Commission launches consultation to revise the EU Cybersecurity Act and strengthen the EU cybersecurity framework

The European Commission launched a call for evidence to support the preparation of a legislative proposal to revise the EU Cybersecurity Act. The initiative aims to strengthen EU cyber resilience, update the mandate of the EU Agency for Cybersecurity (ENISA) and improve the effectiveness of the European Cybersecurity Certification Framework. The Commission noted that the cybersecurity landscape has become significantly more complex and threat‑intensive since the Act’s adoption in 2019, while subsequent EU legislation has expanded ENISA’s tasks beyond its original mandate, creating the need to streamline, simplify and supplement the existing framework to ensure coherence, reduce administrative burdens and improve implementation for businesses and users.
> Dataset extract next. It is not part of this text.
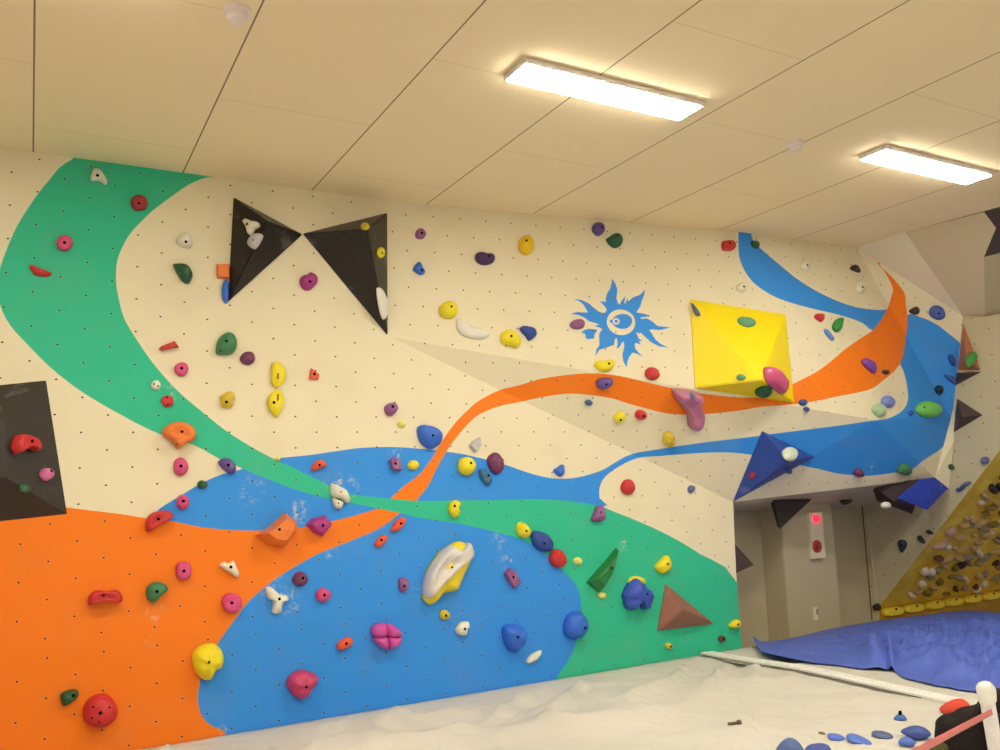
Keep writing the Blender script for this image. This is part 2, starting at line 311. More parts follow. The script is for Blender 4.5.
def mat_z(x, y):
    d = max(0, -y); r = min(1, d / .4) ** 1.4; w = math.exp(-max(0, d - .3) / 1.1) * r * (.35 if x > 5 else 1) + .10 * min(1, d)
    ca, sa = .8, .6; X_, Y_ = x * ca + y * sa, -x * sa + y * ca
    z = mat_base(y) - r * .03 * math.exp(-((d - .5) / .4) ** 2) + w * .10 * noise.noise(V((x * 1.1 + y * .9, y * 2.0, 3.1)))
    z += w * .075 * max(0, 1 - abs(noise.noise(V((X_ * 1.0, Y_ * 2.6, 5.5)))) * 3.6) ** 1.5
    z += w * .05 * max(0, 1 - abs(noise.noise(V((X_ * 3.6, Y_ * 1.2, 2.5)))) * 4) ** 1.5
    return max(z, -.05) if d > .02 else 0
def crash(name, x0, x1, y0, y1, label, skirt=.3):
    nx, ny = int((x1 - x0) / .06), int((y1 - y0) / .05); vs, fs = [], []
    for j in range(ny + 1):
        for i in range(nx + 1):
            x, y = x0 + (x1 - x0) * i / nx, y0 + (y1 - y0) * j / ny; vs.append(V((x, y, mat_z(x, y))))
    for j in range(ny):
        for i in range(nx):
            a = j * (nx + 1) + i; fs.append((a, a + 1, a + nx + 2, a + nx + 1))
    rim = [i for i in range(nx + 1)] + [(j) * (nx + 1) + nx for j in range(1, ny + 1)] + [ny * (nx + 1) + i for i in range(nx - 1, -1, -1)] + [j * (nx + 1) for j in range(ny - 1, 0, -1)]
    b = len(vs); vs += [V((vs[i].x, vs[i].y, -skirt)) for i in rim]
    for k in range(len(rim)):
        k2 = (k + 1) % len(rim); fs.append((rim[k], b + k, b + k2, rim[k2]))
    o = mesh_obj(name, vs, fs, sheet, smooth=True, origin=(x0, y0, -skirt)); return tag(o, label, 'crash mat')
XS = 5.16
m1 = crash('crash_mat', X0 + .02, XS - .085, -5.0, -.004, 'wide white canvas covered crash mat running along the foot of the painted climbing wall')
m2 = crash('crash_mat', XS - .08, XR - .01, -5.0, -.004, 'white canvas covered crash mat to the right of the raised strip, under the blue tarp')
vs, fs = [], []; n = 60; YQ = -2.28
prof_ = ((-.080, -.02), (-.078, .014), (-.020, .016), (-.014, -.004), (.002, -.004), (.008, .014), (.060, .012), (.064, -.02))
for i in range(n + 1):     # two raised welts along the joint
    y = -.03 + YQ * i / n; w = .004 * noise.noise(V((0, y * 2, 1)))
    for (dx, dz) in prof_: vs.append(V((XS + dx + w, y, mat_base(y) + .012 + dz)))
m_ = len(prof_)
for i in range(n):
    for j in range(m_ - 1):
        a = i * m_ + j; fs.append((a, a + m_, a + m_ + 1, a + 1))
fs += [tuple(range(m_)), tuple(range(n * m_, n * m_ + m_))]
fl = mesh_obj('joining_strip', vs, fs, mat((255, 244, 208), .6, .3, bump=0, name='welt_canvas'), m2, origin=(XS, 0, 0)); fixn(fl); fl['label'] = 'pale double welt strip'
vs = []
for i in range(n + 1):
    y = -.05 + YQ * 1.12 * i / n; w = .004 * noise.noise(V((0, y * 2, 1)))
    for dx in (-.100, -.081): vs.append(V((XS + dx + w, y, mat_base(y) + .013)))
sm_ = mesh_obj('seam_shadow', vs, [(2 * i, 2 * i + 2, 2 * i + 3, 2 * i + 1) for i in range(n)], mat((96, 80, 56), .8, .1, bump=0, name='dark_seam_shadow'), m1, origin=(XS - .1, 0, 0)); sm_['label'] = 'dark seam and painted shadow line'
# ------------------------------------------------------------------ climbing holds
COL = dict(pink=(222,72,110), dpink=(205,60,92), red=(206,44,40), dred=(165,38,42), maroon=(118,48,78), magenta=(176,50,112), rose=(214,110,140), mauve=(150,84,120), purple=(104,74,132),
 dgreen=(28,84,46), green=(62,124,72), lgreen=(120,196,80), jade=(96,150,104), yellow=(244,212,28), gold=(222,182,40), pale=(238,218,100), orange=(242,122,44), orangered=(240,86,42),
 cream=(240,224,176), white=(240,222,184), grey=(196,184,164), blue=(52,104,180), navy=(52,72,132), lblue=(96,136,184), slate=(92,100,124), teal=(62,104,120), brown=(120,68,54), dark=(62,44,40), black=(48,40,34))
boltm = mat((22, 15, 12), .9, .05, bump=0, name='bolt_steel')
def surface_of(x, y): 
    return next((panels[k][1] for k, q in panel_px.items() if inpoly((x, y), q)), SLAB)
def frame(n):
    u = n.cross(V((0, 0, 1))).normalized(); return u, n.cross(u)
PROF = {'dome': [(1, 0), (1.0, .22), (.95, .45), (.82, .70), (.62, .88), (.36, .97)], 'puck': [(1, 0), (1.0, .4), (.95, .72), (.84, .92), (.6, 1.0), (.3, .96)],
        'facet': [(1, 0), (.93, .35), (.62, .92)], 'plate': [(1, 0), (.98, .7), (.86, 1.0), (.4, 1.0)], 'rock': [(1, 0), (.99, .3), (.88, .62), (.68, .85), (.4, 1.0)], 'jug': [(1, 0), (1.0, .35), (.93, .75), (.78, 1.0), (.55, .98), (.3, .80)]}
hold_ct = 0
def hold(col, label, outline, h=.05, style='dome', peak=None, bolt=None, surf=None, group=None, smooth=True, lump=.12, chalk=0.0, cat='climbing hold', name='climbing_hold', matl=None, dots=()):
    """outline = what is seen; the base sits on the panel, the body rises h along the panel normal"""
    global hold_ct; hold_ct += 1; sd = hold_ct
    if outline[0] == 'e': 
        _, cx, cy, rx, ry, *r = outline; pts = ell(cx, cy, rx, ry, r[0] if r else 0, 22, .045, sd)
    elif style in ('facet',) or not smooth: pts = [V(p) for p in outline]; pts = cmr(pts, 1, True)
    else: pts = cmr(outline, 3, True)
    c = sum(pts, V((0, 0))) / len(pts)
    pts = [c + (p - c) * .96 for p in pts]
    pl = surf or surface_of(c.x, c.y); n = pl[1]
    base = [hit(p.x, p.y, pl, h * .4) - n * h * .4 for p in pts]
    cb = sum(base, V((0, 0, 0))) / len(base)
    pk = (hit(peak[0], peak[1], pl, h) - n * h) if peak else cb
    if style == 'facet' and len(base) < 12 and False: pass
    vs, fs = [], []; prof = PROF[style]; m_ = len(base)
    size = max((b - cb).length for b in base)
    for (r, z) in prof:
        for b in base:
            q = pk.lerp(b, r) if r < 1 else b.copy()
            q = q + n * (h * z)
            if lump and 0 < z: q += n * (h * lump * noise.noise(q / max(size, .01) * 2.2 + V((sd, 0, 0)))) * 2.0 * (1.2 - r)
            if style == 'rock' and 0 < z: q += n * (h * .16 * noise.noise(q / max(size, .01) * 5.5 + V((0, sd, 0))))
            vs.append(q)
    vs.append(pk + n * h * (1.0 if style != 'jug' else .75))
    for k in range(len(prof) - 1):
        for i in range(m_):
            a, b = k * m_ + i, k * m_ + (i + 1) % m_; fs.append((a, b, b + m_, a + m_))
    t = len(vs) - 1; k = (len(prof) - 1) * m_
    for i in range(m_): fs.append((k + i, k + (i + 1) % m_, t))
    fs.append(tuple(range(m_))[::-1])
    mt = matl or mat(COL[col], .5, .45, bump=.4, scale=70, chalk=max(chalk, .12), name=col + '_resin')
    o = mesh_obj(name, vs, fs, mt, smooth=(smooth and style != 'facet'), origin=cb); fixn(o)
    tag(o, label, cat, group)
    bolts = [(bolt, .0105)] if bolt else []
    bolts += [(d, .006) for d in dots]
    if bolts:
        tr = [(a, b, c2) for f in fs[:-1] for a, b, c2 in [(f[0], f[1], f[2])]] + [(f[0], f[2], f[3]) for f in fs[:-1] if len(f) == 4]
        bv = BVHTree.FromPolygons(vs, tr)
        for bp_, br in bolts:
            loc, nn, _, _ = bv.ray_cast(O, ray(*bp_))
            if loc is None: loc = pk + n * h; nn = n
            nn = nn if nn.dot(O - loc) > 0 else -nn
            nn = (nn + n).normalized(); u, w = frame(nn); bvz, bf = [], []
            for rr, zz in ((1.0, -.004), (1.0, .0012), (.9, .002), (.7, .002)):
                for i in range(10):
                    a = i * math.pi / 5; bvz.append(loc + (u * math.cos(a) + w * math.sin(a)) * br * rr + nn * zz)
            for kk in range(3):
                for i in range(10): bf.append((kk * 10 + i, kk * 10 + (i + 1) % 10, kk * 10 + 10 + (i + 1) % 10, kk * 10 + 10 + i))
            bf.append(tuple(range(30, 40)))
            mesh_obj('bolt', bvz, bf, boltm, o, origin=loc)
    return o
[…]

The initiative focuses on measures to support a secure and resilient Information and Communication Technology supply chain and the EU cybersecurity industrial base, addresses shortcomings in the certification framework such as slow adoption, unclear roles, limited agility and insufficient clarity on covered risks, including non‑technical factors, and considers alignment with newer instruments such as the Cyber Resilience Act. The Commission outlined policy options ranging from non‑legislative measures to targeted or comprehensive regulatory revision, stating that EU‑level action is required to prevent internal market fragmentation and to secure long‑term economic and social benefits through greater harmonisation, stronger cybersecurity and resilience, more efficient incident response and enhanced protection of fundamental rights, including personal data. The call for evidence will run until 20 June 2025.